Restorasyon önemli iştir. Tarihten gelene bir imza daha atmak, tarihte daha uzun süre gitsin diye…
Tarihi dokunun mümkün olduğunca değişmeden kalması, gelecek nesillere aktarım görevini daha şeffaf, saygılı, bonkör hâle getirir. Yüzyıllardan gelip yanımızda duran, evet sabit ve durağan, tarihi eserleri beton kafalıların sarmaladığı bir hakim sektörde her geçen gün kaybetmekteyiz.
Binlerce yıl öncesine hiç saygı duymadan, gelişigüzel, tamamen betondan ve bariz zevksiz gerçekleştirilen bu restorasyonlar ile bir yandan dalga konusu olmaktayız, diğer yandan tarihimizi kaybetmekteyiz. Hatalı restorasyonlar tarihi felaket olarak adlandırılıyor.
Günümüz Türkiye’sinde sayısız cami, kale, duvar, tiyatro alanı günümüz inşaatları ile aynı muameleyi görüyor, iş makineleri ile ortamda tahribat yaratılıyor ve hatta eserin aslından bağımsız, yeni yapılar inşa ediliyor.
Tarihi dokusu bozularak trajikomik sonuçlar yaratan bazı tarihi eserleri derledik…
Hatay Arkeoloji Müzesi, dünyanın ikinci en büyük mozaik sergileme müzesi. Fotoğrafları Mayıs 2015’te medyaya düşen, restorasyon esnasında orijinali bozulan mozaiklerin yeni hâli ise “görülmeye değer.”
Kasım 2014’te Gaziantep’te Zeugma Antik Kenti kazılarında ortaya çıkan mozaikler, bölgenin belediye başkanı Fatma Şahin’in de katılımıyla basına tanıtıldı. Şahin ve grup arkadaşlarının 2 bin yıllık tarihi eserlerin üzerinde topluklu ayakkabı ile dönüp durmaları oldukça komik ve dikkat çekici idi.
Restorasyon çalışmaları, tamir edip kalıcı fakat tarihi görselliği de kaybetmemek iken ülkemizde tamamen yanlış anlaşılmış. Onarılmaya çalışılan bir tarihi duvar da Tarihi Urfa Kalesi.
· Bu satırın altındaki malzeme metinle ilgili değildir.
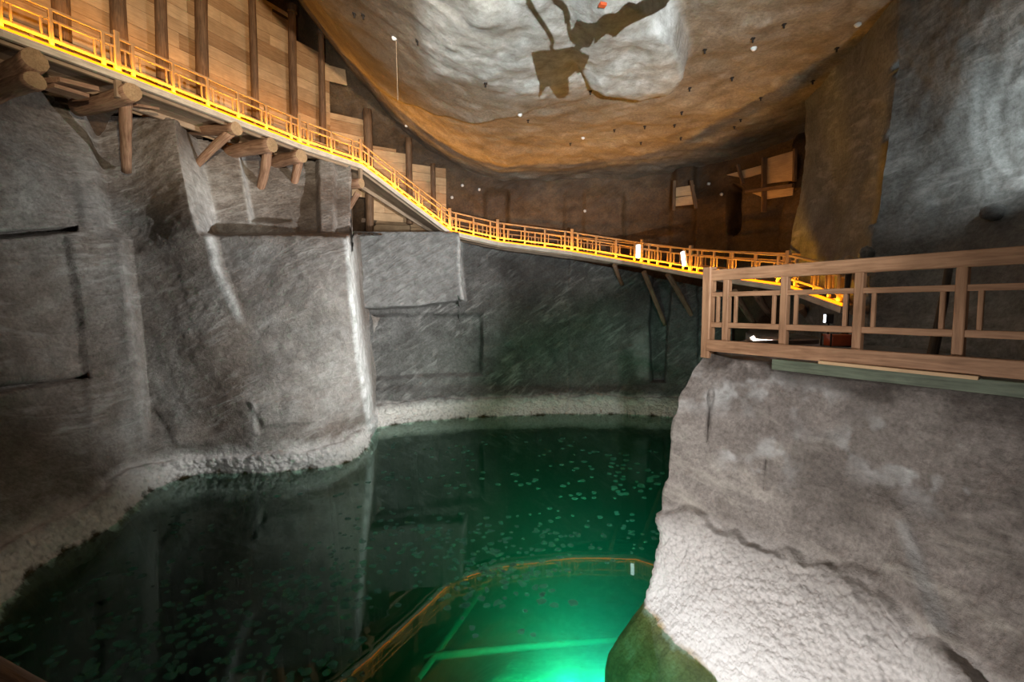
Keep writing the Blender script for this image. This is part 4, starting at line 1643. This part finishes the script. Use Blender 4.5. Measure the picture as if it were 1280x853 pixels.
# ------------------------------------------------------------------ floating salt flakes
def flakes():
    vs, fs = [], []
    rd = random.Random(5)
    n = 0
    regs = [((0, 455), (640, 853), 420), ((475, 830), (545, 720), 330), ((330, 700), (600, 760), 200), ((560, 760), (700, 800), 30)]
    for (x0, x1), (y0, y1), cnt in regs:
        k = 0
        tries = 0
        while k < cnt and tries < 9000:
            tries += 1
            px, py = rd.uniform(x0, x1), rd.uniform(y0, y1)
            if py < np.interp(px, [0, 210, 460], [790, 640, 600]):
                if px < 460:
                    continue
            q_ = PZ(px, py, 0.006)
            den = vnoise(np.array([[q_.x * 0.7, q_.y * 0.7, 1.5]]), 8)[0]
            if rd.random() > 0.45 + 0.8 * den:
                continue
            if q_.x > 1.5 and q_.y < 6.7:
                continue
            r = rd.uniform(0.03, 0.075) * (1.0 + 0.35 * (q_.y > 10))
            m_ = rd.randint(6, 9)
            o = len(vs)
            for j in range(m_):
                an = 6.283 * j / m_
                rr = r * rd.uniform(0.6, 1.15)
                vs.append((q_.x + rr * math.cos(an), q_.y + rr * math.sin(an), 0.006))
            for j in range(m_):
                vs.append((q_.x + (vs[o + j][0] - q_.x) * 0.9, q_.y + (vs[o + j][1] - q_.y) * 0.9, -0.006))
            fs.append(tuple(range(o, o + m_)))
            fs.append(tuple(reversed(range(o + m_, o + 2 * m_))))
            for j in range(m_):
                fs.append((o + j, o + m_ + j, o + m_ + (j + 1) % m_, o + (j + 1) % m_))
            k += 1
    me = bpy.data.meshes.new('salt_flakes')
    me.from_pydata(vs, [], fs)
    me.materials.append(M['flake'])
    o = bpy.data.objects.new('salt_flakes', me)
    COL.objects.link(o)
    tag(o, 'scattered thin salt flakes floating on the green water', 'salt flakes', None, 'stuff')


flakes()

# viewing platform handrail cut off by the picture corner
mb = MB()
mb.log(P(-120, 790, 1.5), P(90, 912, 1.35), 0.06, 0.06, seg=16, wob=0.01)
tag(mb.build('handrail', M['log'], None, True), 'rounded brown handrail end poking into the bottom corner', 'handrail')

# ------------------------------------------------------------------ hanging chandelier (above the picture, throws its shadow on the ceiling)
LAMP = Vector((1.0, -6.0, 2.5))
S0 = ceil_hit(703, 92)
hc = LAMP.lerp(S0, 0.41)


def on_hang(px, py, dy=0.0):
    """point of the hanging lantern whose shadow falls at (px, py) on the ceiling"""
    q_ = ceil_hit(px, py)
    k = (hc.y + dy - LAMP.y) / (q_.y - LAMP.y)
    return LAMP.lerp(q_, k)


root = empty('chandelier', hc, 'dark star-shaped chandelier hanging on two ropes above the lake', 'chandelier')
OUT = [(664, 65), (675, 63), (694, 62), (716, 58), (737, 70), (730, 88), (722, 92), (720, 89), (710, 97), (711, 116), (706, 123), (697, 123), (686, 108),
       (682, 109), (673, 124), (674, 103), (669, 88)]
mb = MB()
fr_ = [on_hang(x, y, -0.05) for x, y in OUT]
bk_ = [on_hang(x, y, 0.05) for x, y in OUT]
nn = len(OUT)
mb.add(fr_ + bk_, [tuple(range(nn)), tuple(reversed(range(nn, 2 * nn)))] + [(i, (i + 1) % nn, nn + (i + 1) % nn, nn + i) for i in range(nn)],
       [(v_.x, v_.y, v_.z) for v_ in fr_ + bk_])
mb.build('body', M['iron'], root)
for pts in ([(693, 64), (691, 53), (660, 0), (640, -40)], [(724, 62), (722, 52), (710, 26), (696, 2), (680, -30)]):
    w3 = [on_hang(*q_) for q_ in pts]
    w3.append(Vector((w3[-1].x - 0.25, w3[-1].y, 10.2)))
    mb = MB()
    for p, q_ in zip(w3[:-1], w3[1:]):
        mb.log(p, q_, 0.022, 0.022, seg=6, rings=4, wob=0.25)
    mb.build('rope', M['iron'], root)
w3 = [on_hang(*q_) for q_ in [(716, 38), (745, 41), (768, 33), (795, 16), (830, -6), (880, -40)]]  # added unseen piece, shaped to cast the curved shadow beside the ropes
mb = MB()
for p, q_ in zip(w3[:-1], w3[1:]):
    mb.log(p, q_, 0.07, 0.075, seg=9, rings=4, wob=0.1)
mb.build('shadow_piece', M['iron'], root)


# ------------------------------------------------------------------ light
def spot(name, loc, target, power, col, size, blend=0.6, radius=0.15):
    l = bpy.data.lights.new(name, 'SPOT')
    l.energy = power
    l.color = col
    l.spot_size = math.radians(size)
    l.spot_blend = blend
    l.shadow_soft_size = radius
    o = bpy.data.objects.new(name, l)
    COL.objects.link(o)
    o.location = loc
    o.rotation_euler = (Vector(target) - Vector(loc)).to_track_quat('-Z', 'Y').to_euler()
    return o


def point(name, loc, power, col, radius=0.1):
    l = bpy.data.lights.new(name, 'POINT')
    l.energy = power
    l.color = col
    l.shadow_soft_size = radius
    o = bpy.data.objects.new(name, l)
    COL.objects.link(o)
    o.location = loc
    return o


spot('ceiling_flood', LAMP, S0 + Vector((-0.3, -0.5, 0)), 25000, (0.93, 0.99, 1.0), 40, 1.0, 0.012)
FL = Vector((6.3, 9.9, 3.98))
FT = Vector((-4.0, 15.0, 4.4))
spot('platform_flood', FL, FT, 9500, (1.0, 0.98, 0.95), 66, 1.0, 0.1)
fd = (FT - FL).normalized()
root = empty('floodlight', FL, 'small black floodlight on a stand below the end of the low walkway', 'floodlight')
mb = MB()
mb.bar(FL - fd * 0.26, FL - fd * 0.13, 0.26, 0.2)
mb.build('housing', M['iron'], root)
mb = MB()
mb.bar(FL - fd * 0.13, FL - fd * 0.115, 0.22, 0.16)
mb.build('lens', M['panel'], root)
mb = MB()
mb.log(FL - fd * 0.19 + Vector((0, 0, -0.5)), FL - fd * 0.19 + Vector((0, 0, -0.08)), 0.02, 0.02, seg=8, rings=2, wob=0)
mb.build('stand', M['iron'], root)
spot('rock_flood', P(1308, 165, 6.85), P(1286, 130, 7.9), 230, (0.9, 0.98, 1.0), 150, 0.9, 0.1)
spot('bank_flood', (-1.6, 2.4, 1.0), (2.2, 4.9, 0.5), 1250, (1.0, 0.96, 0.94), 100, 1.0, 0.2)
spot('stand_flood', (-1.0, -1.5, 5.5), (3.2, 6.0, 2.6), 190, (1.0, 0.93, 0.86), 80, 1.0, 0.3)
spot('fill_far_wall', (1.5, -2.0, 6.4), (-1.2, 17.8, 2.2), 2800, (1.0, 0.98, 0.96), 62, 1.0, 0.15)  # added fill for the far wall and salt crust, no known lamp there
spot('boarding_flood', (2.5, -2.5, 6.2), (-7.8, 15.0, 12.9), 12500, (1.0, 0.8, 0.56), 40, 0.8, 0.2)
spot('lake_lamp', PZ(712, 872, -1.2), PZ(690, 822, -2.7), 5600, (0.12, 1.0, 0.55), 112, 0.7, 0.12)

spot('lake_lamp', PZ(752, 868, -1.3), PZ(770, 800, -2.7), 2600, (0.18, 0.95, 0.85), 112, 0.7, 0.1)

w = bpy.data.worlds.new('ambient_fill')  # dim ambient fill added; the closed cave has no such glow
SC.world = w
w.use_nodes = True
w.node_tree.nodes['Background'].inputs[0].default_value = (0.5, 0.46, 0.42, 1)
w.node_tree.nodes['Background'].inputs[1].default_value = 0.05

# ------------------------------------------------------------------ camera and colour
cam = bpy.data.cameras.new('camera')
cam.sensor_width = 36
cam.lens = F / 1280 * 36
co = bpy.data.objects.new('camera', cam)
COL.objects.link(co)
co.location = (0, 0, HC)
co.rotation_euler = (math.radians(90 - 4.0), 0, 0)
SC.camera = co
SC.view_settings.view_transform = 'Standard'
SC.view_settings.look = 'None'
SC.view_settings.gamma = 1
SC.view_settings.exposure = 0
SC.view_settings.use_curve_mapping = False
SC.cycles.max_bounces = 8
SC.cycles.transparent_max_bounces = 12
SC.cycles.sample_clamp_indirect = 4.0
Kalenin tarihi 9’uncu yüzyıla dayanıyor. Yağmur nedeniyle çöken duvara uygun görülmüş restorasyon ise inanılmaz:
Pvc ile kaplanmış İshak Paşa Sarayı‘na ne demeli? Yapımı 1784’te biten saray Osmanlı ve Selçuklu kültürünü yansıtan önemli eserlerden.
Çanakkale’de bulunan Apollon Tapınağı ise insanın içini sızlatıyor. Yeniden inşa edilecek basamakların üzerine tonlarca ağırlıktaki tırın çıkması ile restorasyonu yapılan tapınak görenlere “Bu fotoğraf gerçek mi, fotoşop mu?” dedirtiyor…
Antiphellos Antik Tiyatrosu, Antalya’nın Kaş ilçesinde bulunuyor.Milattan önce 1’inci yüzyılda yapılan 28 sırada 4 bin seyirci kapasiteli oditoryumun zeminine beton dökülünce 2 sıra betonun altında kaldı. Artık 26 sıra…
Fethiye’deki Telmessos Antik Tiyatrosu restorasyon işleminden antikliğini yitirerek çıktı. Eksik parçaların yerine konulması işlemi için 4 milyon 550 bin liraya anlaşmaya varılmıştı.
Anamur Mamure Kalesi UNESCO Dünya Miras Geçici Listesi’ne 2012 yılında girdi. Restorasyon başladı ve sonuç görenleri hayrete düşürdü: Bin 500 yıllık kale günümüzde kullanılan çimento ile restore edilince tarihi dokusunu da kaybetti…
İznik’te Erken Bizans Dönem’nde kilise olarak inşa edilen Ayasofya, müze olarak kullanılıyordu. 2011 yılında ani bir biçimde cami olarak kullanılmaya başlayan 1700 yıllık tarihi esere son darbe de girişine buzlu camdan kapı takmak oldu.